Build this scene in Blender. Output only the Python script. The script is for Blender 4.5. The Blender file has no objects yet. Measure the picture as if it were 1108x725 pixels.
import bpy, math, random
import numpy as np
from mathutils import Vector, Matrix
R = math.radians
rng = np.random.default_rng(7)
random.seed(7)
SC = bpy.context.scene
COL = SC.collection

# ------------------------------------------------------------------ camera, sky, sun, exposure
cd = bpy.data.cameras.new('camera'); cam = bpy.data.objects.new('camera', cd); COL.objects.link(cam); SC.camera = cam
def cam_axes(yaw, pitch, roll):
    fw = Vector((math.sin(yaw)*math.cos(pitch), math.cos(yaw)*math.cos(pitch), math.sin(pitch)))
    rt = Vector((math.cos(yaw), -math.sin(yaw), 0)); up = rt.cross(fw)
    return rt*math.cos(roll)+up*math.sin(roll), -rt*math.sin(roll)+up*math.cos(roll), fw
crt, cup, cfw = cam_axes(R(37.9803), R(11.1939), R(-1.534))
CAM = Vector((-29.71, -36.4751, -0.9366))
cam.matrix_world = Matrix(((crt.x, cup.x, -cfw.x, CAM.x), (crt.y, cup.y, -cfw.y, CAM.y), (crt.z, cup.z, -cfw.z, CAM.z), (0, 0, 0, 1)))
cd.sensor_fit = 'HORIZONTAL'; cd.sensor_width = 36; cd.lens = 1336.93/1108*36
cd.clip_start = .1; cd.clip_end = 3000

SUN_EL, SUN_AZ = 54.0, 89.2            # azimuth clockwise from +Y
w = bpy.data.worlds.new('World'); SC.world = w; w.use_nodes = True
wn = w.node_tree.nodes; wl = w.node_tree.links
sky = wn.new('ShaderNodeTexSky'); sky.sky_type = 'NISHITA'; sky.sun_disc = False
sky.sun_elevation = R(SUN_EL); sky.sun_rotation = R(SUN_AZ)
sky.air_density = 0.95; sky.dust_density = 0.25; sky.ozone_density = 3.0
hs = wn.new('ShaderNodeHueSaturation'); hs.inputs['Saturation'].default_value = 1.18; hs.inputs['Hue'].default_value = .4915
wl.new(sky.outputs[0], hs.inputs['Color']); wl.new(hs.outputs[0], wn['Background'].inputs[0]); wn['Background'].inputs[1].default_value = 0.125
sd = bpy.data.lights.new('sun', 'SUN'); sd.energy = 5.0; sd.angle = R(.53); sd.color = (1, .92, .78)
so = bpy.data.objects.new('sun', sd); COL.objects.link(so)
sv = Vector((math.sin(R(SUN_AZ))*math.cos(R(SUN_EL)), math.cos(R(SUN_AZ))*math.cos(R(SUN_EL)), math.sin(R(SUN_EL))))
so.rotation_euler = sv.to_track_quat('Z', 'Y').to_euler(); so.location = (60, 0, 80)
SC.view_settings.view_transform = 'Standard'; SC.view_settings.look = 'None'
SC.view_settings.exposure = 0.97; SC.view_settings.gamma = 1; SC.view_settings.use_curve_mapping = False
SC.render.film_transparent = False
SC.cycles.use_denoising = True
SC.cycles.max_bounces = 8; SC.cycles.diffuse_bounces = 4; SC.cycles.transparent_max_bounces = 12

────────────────

**Direction**
Retype the listing exactly, in full.

**Result for this task**
Build this scene in Blender. Output only the Python script. The script is for Blender 4.5. The Blender file has no objects yet. Measure the picture as if it were 1108x725 pixels.
import bpy, math, random
import numpy as np
from mathutils import Vector, Matrix
R = math.radians
rng = np.random.default_rng(7)
random.seed(7)
SC = bpy.context.scene
COL = SC.collection

# ------------------------------------------------------------------ camera, sky, sun, exposure
cd = bpy.data.cameras.new('camera'); cam = bpy.data.objects.new('camera', cd); COL.objects.link(cam); SC.camera = cam
def cam_axes(yaw, pitch, roll):
    fw = Vector((math.sin(yaw)*math.cos(pitch), math.cos(yaw)*math.cos(pitch), math.sin(pitch)))
    rt = Vector((math.cos(yaw), -math.sin(yaw), 0)); up = rt.cross(fw)
    return rt*math.cos(roll)+up*math.sin(roll), -rt*math.sin(roll)+up*math.cos(roll), fw
crt, cup, cfw = cam_axes(R(37.9803), R(11.1939), R(-1.534))
CAM = Vector((-29.71, -36.4751, -0.9366))
cam.matrix_world = Matrix(((crt.x, cup.x, -cfw.x, CAM.x), (crt.y, cup.y, -cfw.y, CAM.y), (crt.z, cup.z, -cfw.z, CAM.z), (0, 0, 0, 1)))
cd.sensor_fit = 'HORIZONTAL'; cd.sensor_width = 36; cd.lens = 1336.93/1108*36
cd.clip_start = .1; cd.clip_end = 3000

SUN_EL, SUN_AZ = 54.0, 89.2            # azimuth clockwise from +Y
w = bpy.data.worlds.new('World'); SC.world = w; w.use_nodes = True
wn = w.node_tree.nodes; wl = w.node_tree.links
sky = wn.new('ShaderNodeTexSky'); sky.sky_type = 'NISHITA'; sky.sun_disc = False
sky.sun_elevation = R(SUN_EL); sky.sun_rotation = R(SUN_AZ)
sky.air_density = 0.95; sky.dust_density = 0.25; sky.ozone_density = 3.0
hs = wn.new('ShaderNodeHueSaturation'); hs.inputs['Saturation'].default_value = 1.18; hs.inputs['Hue'].default_value = .4915
wl.new(sky.outputs[0], hs.inputs['Color']); wl.new(hs.outputs[0], wn['Background'].inputs[0]); wn['Background'].inputs[1].default_value = 0.125
sd = bpy.data.lights.new('sun', 'SUN'); sd.energy = 5.0; sd.angle = R(.53); sd.color = (1, .92, .78)
so = bpy.data.objects.new('sun', sd); COL.objects.link(so)
sv = Vector((math.sin(R(SUN_AZ))*math.cos(R(SUN_EL)), math.cos(R(SUN_AZ))*math.cos(R(SUN_EL)), math.sin(R(SUN_EL))))
so.rotation_euler = sv.to_track_quat('Z', 'Y').to_euler(); so.location = (60, 0, 80)
SC.view_settings.view_transform = 'Standard'; SC.view_settings.look = 'None'
SC.view_settings.exposure = 0.97; SC.view_settings.gamma = 1; SC.view_settings.use_curve_mapping = False
SC.render.film_transparent = False
SC.cycles.use_denoising = True
SC.cycles.max_bounces = 8; SC.cycles.diffuse_bounces = 4; SC.cycles.transparent_max_bounces = 12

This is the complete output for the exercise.